In an exclusive interview with Matt Lauer on TODAY Wednesday, the 33-year-old former Olympian from South Africa said that she was a victim of the press’s overactive imagination in the hoopla leading up to a royal wedding.
Why would you go through all this effort to have this fantastic, you know, couple of days and have our most intimate, dearest friends come and join us for us to be reluctant?” Princess Charlene said as she sat alongside her new husband. “You know, for me, it just sounded hilarious.”
Days before the wedding, the French weekly paper Le Journal du Dimanche reported Whittstock made up to three attempts to flee Monaco in advance of her wedding to Prince Albert. The paper reported she sought refuge at the South African embassy in Paris when she was being fitted for her wedding dress in May, tried to leave the country again at the Formula 1 Grand Prix race and then, just days before the wedding, was stopped from boarding a helicopter flying from Monaco to Nice, France as officials persuaded her to stay and go through with the wedding.
Princess Charlene told Lauer she understands the European media was latching onto a story of royal magnitude — even if it was imagined. “It was a wonderful opportunity for them to ride on something, you know, (a) negative spin, because people would buy the magazines or listen to all the negativity,” she said.
Prince Albert may understand the story even better — the only son of the late Prince Rainier III and the late American actress Grace Kelly, Albert had generated headlines all his adult life for his rich and varied dating life, during which he fathered two children born out of wedlock. That the lifelong bachelor was finally marrying at age 53 may have signaled an end to the press’s obsession with his personal life.
Still, Prince Albert faced even more scrutiny for allegedly looking more serious than blissful at the Catholic wedding ceremony before 800 onlookers at the royal palace in Monaco.
“It is unfair,” he said, turning to Princess Charlene. “I thought I paid attention to you and smiled at you many times.” Laughing, he added, “Maybe that’s not enough for some people.”
Now, media types are on a royal baby watch as they wonder when Prince Albert, who ascended to the throne with his father’s passing in 2005, will produce a legitimate heir. The 19-year-old daughter he fathered with a California woman and the 8-year-old son he fathered from a relationship with a flight attendant from Togo are not, per Monaco’s Princely Law, considered heirs.
With Prince Rainier in failing health in 2002 — and his only son still not married — the Monaco constitution was amended to include females in the line of succession.
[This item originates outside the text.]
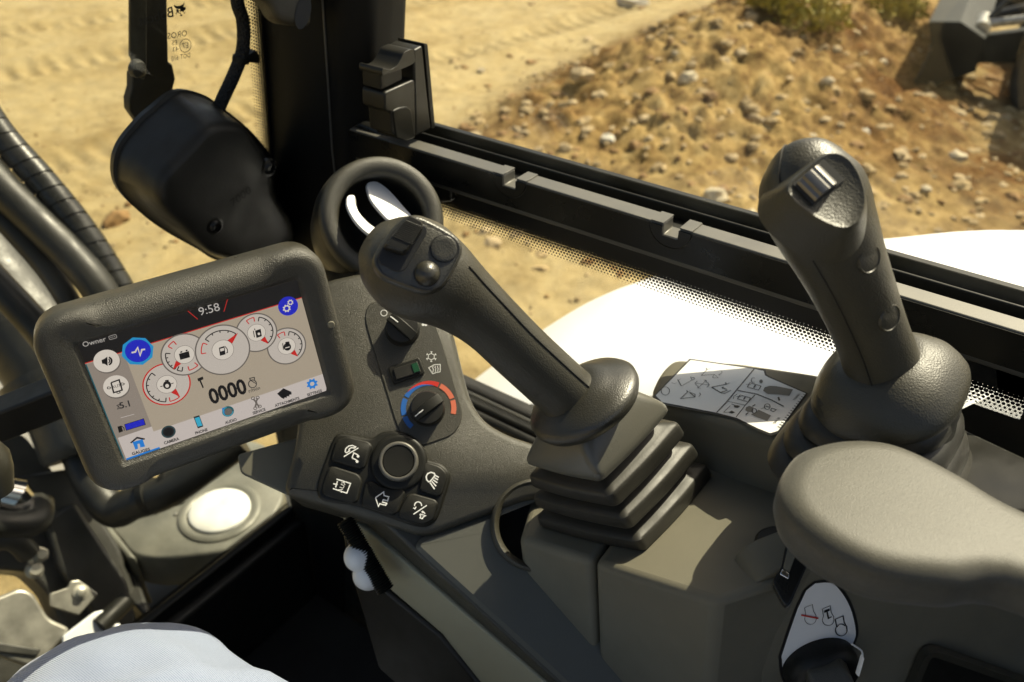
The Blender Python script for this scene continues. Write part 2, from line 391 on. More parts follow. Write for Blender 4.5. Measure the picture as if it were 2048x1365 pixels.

It means that if Prince Albert II passes before producing an heir, the throne would fall to either of his sisters, Caroline or Stephanie.
“I think there were, you know, part jealousy, part, people that were envious or did not like the fact that we were finally coming together and marrying,” Prince Albert told Lauer.
“What it means is that it can go through the other siblings in the family,” Prince Albert told Lauer. But Albert also noted that should his marriage to Whittstock produce a daughter but not a son, she would be first in line for the throne.
But for now, the royal couple seems to be reveling in their first year as a married couple. Princess Charlene joked that her training as a world-class competitive swimmer has come in handy.
“I think I kind of went into Olympic mode, really,” she said of the spotlight that shone on her nuptials. “I was in the zone, and I don’t think anything was affecting me at that time.”
Prince Albert also said he is ever mindful of his family’s American connection via his mother, the Philadelphia, Pa., native who rose to big screen stardom before retiring from acting to marry Prince Rainier in 1956. Prince Albert and Princess Charlene attended the 29th Annual Princess Grace Awards benefit in New York City on Tuesday.
He said it warms his heart at how warmly his mother, who died in a car crash in 1982 after suffering a stroke, is remembered.
“I’m still amazed at how many people not only remember her, but look up to her as a model and as an icon,” he told Lauer.